EXERCISE INSTRUCTIONS: Leaving out every picture, copy the lines of the data exactly, from the first through the line containing "- t)); buf.box((cx".

DATA SHOWN:
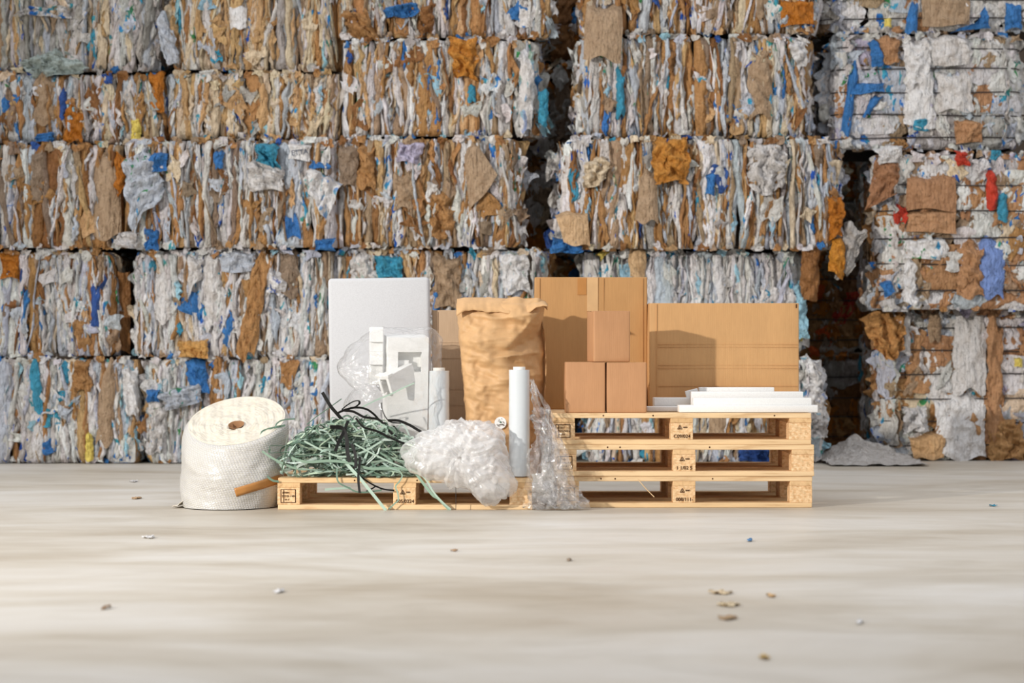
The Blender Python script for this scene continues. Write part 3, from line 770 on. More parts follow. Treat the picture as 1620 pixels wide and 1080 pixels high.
# ------------------------------------------------------------------ text and stamps
def text_mesh(name, body, size, mat, parent, loc, rot=(math.pi / 2, 0, 0), bold=.0):
    cu = bpy.data.curves.new(name, 'FONT'); cu.body = body; cu.size = size; cu.align_x = 'CENTER'; cu.align_y = 'CENTER'
    cu.extrude = .0004; cu.offset = bold; cu.resolution_u = 3
    t = bpy.data.objects.new(name + '_tmp', cu); COL.objects.link(t)
    dg = bpy.context.evaluated_depsgraph_get()
    me = bpy.data.meshes.new_from_object(t.evaluated_get(dg))
    bpy.data.objects.remove(t); me.materials.clear(); me.materials.append(mat)
    o = bpy.data.objects.new(name, me); COL.objects.link(o); o.parent = parent
    o.location = loc; o.rotation_euler = rot
    return o

pc = PT(474, 241, BALES['B3']['Y'] - .105) - np.array(BALES['B3']['root'].location)
text_mesh('printed_word', 'ETTA', .046, M['bluetxt'], BALES['B3']['root'], pc, (math.pi / 2, -.12, 0), .0006)

def ring_frame(buf, cx, cz, w, h, t, y0, y1):
    buf.box((cx - w / 2, y0, cz - h / 2), (cx + w / 2, y1, cz - h / 2 + t)); buf.box((cx - w / 2, y0, cz + h / 2 - t), (cx + w / 2, y1, cz + h / 2))
    buf.box((cx - w / 2, y0, cz - h / 2 + t), (cx - w / 2 + t, y1, cz + h / 2 - t)); buf.box((cx + w / 2 - t, y0, cz - h / 2 + t), (cx + w / 2, y1, cz + h / 2 - t))

def stamp_left(parent, cx, cz, rng):
    b = Buf(); y0, y1 = -.0012, .0002
    ring_frame(b, cx, cz, .070, .062, .0028, y0, y1)
    b.box((cx - .022, y0, cz - .028), (cx - .0195, y1, cz + .028))
    for row, (zz, a, e) in enumerate(((.015, -.026, .006), (-.001, -.028, .030), (-.017, -.020, .006))):
        q = a
        while q < e:
            w = rng.uniform(.003, .006); h = rng.uniform(.006, .011)
            k = rng.integers(3)
            b.box((cx + q, y0, cz + zz - h / 2), (cx + q + .0016, y1, cz + zz + h / 2))
            if k > 0: b.box((cx + q + .0016, y0, cz + zz + h / 2 - .002), (cx + q + w, y1, cz + zz + h / 2))
            if k > 1: b.box((cx + q + .0016, y0, cz + zz - .001), (cx + q + w, y1, cz + zz + .001))
            q += w + .0018
    o = b.build('stamp', M['ink'], parent, False); return o

def stamp_mid(parent, cx, cz, number, rng):
    b = Buf(); y0, y1 = -.0012, .0002
    def seg(p, q, t=.0024):
        p, q = np.array(p), np.array(q); d = (q - p) / np.linalg.norm(q - p); n = np.array([-d[1], d[0]]) * t / 2
        P = [p - n, q - n, q + n, p + n]
        V = [(cx + v[0], y0, cz + v[1]) for v in P] + [(cx + v[0], y1, cz + v[1]) for v in P]
        b.raw(V, [[0, 1, 2, 3], [7, 6, 5, 4], [0, 4, 5, 1], [1, 5, 6, 2], [2, 6, 7, 3], [3, 7, 4, 0]])
    A, Bq, Cq = (-.021, .010), (.001, .010), (-.010, .028)
    seg(A, Bq); seg(Bq, Cq); seg(Cq, A)
    seg((-.014, .0135), (-.006, .0135)); seg((-.010, .0135), (-.010, .020))
    q = .006
    for k in range(3):
        seg((q, .015), (q, .021), .002); seg((q, .0205), (q + .004, .0205), .0018); seg((q + .0045, .015), (q + .0045, .021), .0018); q += .0068
    b.build('stamp', M['ink'], parent, False)
    text_mesh('stamped_number', number, .0225, M['ink'], parent, (cx, -.0008, cz - .024), (math.pi / 2, 0, 0), .0003)

def pallet(x0, x1, Y, z0, label, number, seed, rz=0, depth=.8, leftstamp=True):
    rng = np.random.default_rng(seed)
    W = x1 - x0
    root = empty('wooden_pallet', (x0, Y, z0), rz)
    tag(root, label, 'pallet', 'pallets under the packaging')
    bt, st, bh, tt = .023, .022, .078, .024
    bwid = .104
    xs = (0, W / 2 - bwid / 2, W - bwid)
    ys = ((0, .10), (depth / 2 - .0725, depth / 2 + .0725), (depth - .10, depth))
    for (ya, yb) in ys:                        # bottom boards
        j = rng.uniform(-.003, .003)
        bar('bottom_board', (j, ya, 0), (W + j, yb, bt), M['woodx'], root, .003)
    for xi in xs:
        for k, (ya, yb) in enumerate(ys):      # blocks
            j = rng.uniform(-.002, .002)
            bar('block', (xi + j, ya + .001, bt), (xi + bwid + j, yb - .001, bt + bh), M['chip'], root, .0025)
        bar('stringer_board', (xi + rng.uniform(-.002, .002), .0, bt + bh), (xi + bwid, depth, bt + bh + st), M['woody'], root, .002)
    tops = [(0, .145), (.184, .284), (.3275, .4725), (.516, .616), (.655, .8)]
    for (ya, yb) in tops:
        j = rng.uniform(-.004, .004)
        bar('top_board', (j, ya * depth / .8, bt + bh + st), (W + j, yb * depth / .8, bt + bh + st + tt), M['woodx'], root, .0035)
    # nail heads on the front board
    for q in rng.uniform(.08, W - .08, 3):
        n = Buf(); cyl(n, (q, -.001, bt + bh + st + .012), (q, .004, bt + bh + st + .012), .0038, n=10)
        n.build('nail', M['ink'], root)
    if leftstamp: stamp_left(root, bwid / 2 - .003, bt + bh / 2 + .001, rng)
    stamp_mid(root, W / 2, bt + bh / 2, number, rng)
    return root

YL, YR = 9.0, 9.11
PH = .147
pallet(X(439, YL), X(842, YL), YL, 0, 'low single pallet at the left, under the green strapping and the paper sack', '005/0224', 5)
PALB = pallet(X(881, YR), X(1285, YR), YR + .008, 0, 'bottom pallet of the three high stack, standing on the floor', '008/111-', 6)
pallet(X(877, YR), X(1288, YR), YR, PH + .0005, 'middle pallet of the three high stack', '1 1/02 5', 7)
pallet(X(874, YR), X(1284, YR), YR + .004, 2 * PH + .001, 'top pallet of the three high stack, carrying the cartons and foam strips', 'C09/024', 8)
ZT = 3 * PH + .0015     # top of stack
ZP = PH + .0005         # top of left pallet

# ------------------------------------------------------------------ cartons
def carton(name, lo, hi, mat, label, group=None, rz=0, flaps=True, tape=True, bev=.006):
    lo, hi = np.array(lo), np.array(hi); W, D, H = hi - lo
    root = empty(name, ((lo[0] + hi[0]) / 2, (lo[1] + hi[1]) / 2, lo[2]), rz); tag(root, label, 'box', group)
    b = Buf()
    # slightly bulged panels
    n = 10
    t = np.linspace(-1, 1, n)
    def panel(o, u, v, nrm, bl):
        o, u, v, nrm = map(np.array, (o, u, v, nrm))
        g = o + t[:, None, None] * u / 2 + t[None, :, None] * v / 2 + nrm * bl * ((1 - t[:, None, None] ** 2) * (1 - t[None, :, None] ** 2))
        b.grid(g)
    bl = .004
    panel((0, -D / 2, H / 2), (W, 0, 0), (0, 0, H), (0, -1, 0), bl); panel((0, D / 2, H / 2), (-W, 0, 0), (0, 0, H), (0, 1, 0), bl)
    panel((-W / 2, 0, H / 2), (0, -D, 0), (0, 0, H), (-1, 0, 0), bl); panel((W / 2, 0, H / 2), (0, D, 0), (0, 0, H), (1, 0, 0), bl)
    panel((0, 0, 0), (W, 0, 0), (0, -D, 0), (0, 0, -1), 0)
    o = b.build('carton_body', mat, root)
    md = o.modifiers.new('weld', 'WELD'); md.merge_threshold = .0005
    bevel(o, bev, 3); o.modifiers['bevel'].angle_limit = math.radians(50)
    if flaps:
        for s in (-1, 1):
            bar('top_flap', (-W / 2 + .001, min(s * .0015, s * (D / 2 - .001)), H - .002), (W / 2 - .001, max(s * .0015, s * (D / 2 - .001)), H + .002), mat, root, .0018)
    if tape:
        bar('tape', (-W / 2 - .0005, -.024, H + .002), (W / 2 + .0005, .024, H + .0027), M['tape'], root, 0)
    return root

# small cartons
ys = YR + .015
def sc(x0, x1, y0, zb, label, yo=0, dp=.17, rz=0):
    Y = ys + yo
    return carton('small_carton', (X(x0, Y), Y, zb), (X(x1, Y), Y + dp, Z(y0, Y)), M['smallbox'], label, 'three small cartons on the pallets', rz)
c1 = sc(894.5, 957.5, 573.5, ZT, 'small carton on the pallet stack, left one of the bottom pair')
c2 = sc(960, 1023, 574, ZT, 'small carton on the pallet stack, right one of the bottom pair')
zt = Z(573.5, ys) + .0035
c3 = sc(934.5, 993.5, 492.5, zt, 'small carton set on top of two others, turned slightly', .014, .16, math.radians(9))
# tall carton behind
Yb = 9.71
big = carton('tall_carton', (X(846, Yb), Yb, ZT), (X(1024, Yb), Yb + .20, Z(439, Yb)), M['kraftbox3'], 'tall carton behind the three small cartons, with tape at its top', None, 0)
W_, H_ = X(1024, Yb) - X(846, Yb), Z(439, Yb) - ZT
fx = lambda px: X(px, Yb) - (X(846, Yb) + X(1024, Yb)) / 2
fz = lambda py: Z(py, Yb) - ZT
def on_front(root, name, x0, x1, y0, y1, D, mat, t=.0012, lift=.0046, label=None):
    o = bar(name, (fx(x0), -D / 2 - lift - t, fz(y1)), (fx(x1), -D / 2 - lift + .004, fz(y0)), mat, root, 0)
    if label: o['label'] = label
    return o
on_front(big, 'tape', 928.5, 946, 438.5, 492, .20, M['tape'], .0014, label='wide clear tape over the top seam')
on_front(big, 'tape', 914, 928, 440, 466, .20, M['tapedark'], .0010, label='short brown tape patch')
for xx in (853.5, 955, 1017): on_front(big, 'crease', xx, xx + .5, 440, 650, .20, M['kraftbox3'], .0006, .0044)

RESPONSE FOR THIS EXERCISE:
The Blender Python script for this scene continues. Write part 3, from line 770 on. More parts follow. Treat the picture as 1620 pixels wide and 1080 pixels high.
# ------------------------------------------------------------------ text and stamps
def text_mesh(name, body, size, mat, parent, loc, rot=(math.pi / 2, 0, 0), bold=.0):
    cu = bpy.data.curves.new(name, 'FONT'); cu.body = body; cu.size = size; cu.align_x = 'CENTER'; cu.align_y = 'CENTER'
    cu.extrude = .0004; cu.offset = bold; cu.resolution_u = 3
    t = bpy.data.objects.new(name + '_tmp', cu); COL.objects.link(t)
    dg = bpy.context.evaluated_depsgraph_get()
    me = bpy.data.meshes.new_from_object(t.evaluated_get(dg))
    bpy.data.objects.remove(t); me.materials.clear(); me.materials.append(mat)
    o = bpy.data.objects.new(name, me); COL.objects.link(o); o.parent = parent
    o.location = loc; o.rotation_euler = rot
    return o

pc = PT(474, 241, BALES['B3']['Y'] - .105) - np.array(BALES['B3']['root'].location)
text_mesh('printed_word', 'ETTA', .046, M['bluetxt'], BALES['B3']['root'], pc, (math.pi / 2, -.12, 0), .0006)

def ring_frame(buf, cx, cz, w, h, t, y0, y1):
    buf.box((cx - w / 2, y0, cz - h / 2), (cx + w / 2, y1, cz - h / 2 + t)); buf.box((cx - w / 2, y0, cz + h / 2 - t), (cx + w / 2, y1, cz + h / 2))
    buf.box((cx - w / 2, y0, cz - h / 2 + t), (cx - w / 2 + t, y1, cz + h / 2 - t)); buf.box((cx + w / 2 - t, y0, cz - h / 2 + t), (cx + w / 2, y1, cz + h / 2 - t))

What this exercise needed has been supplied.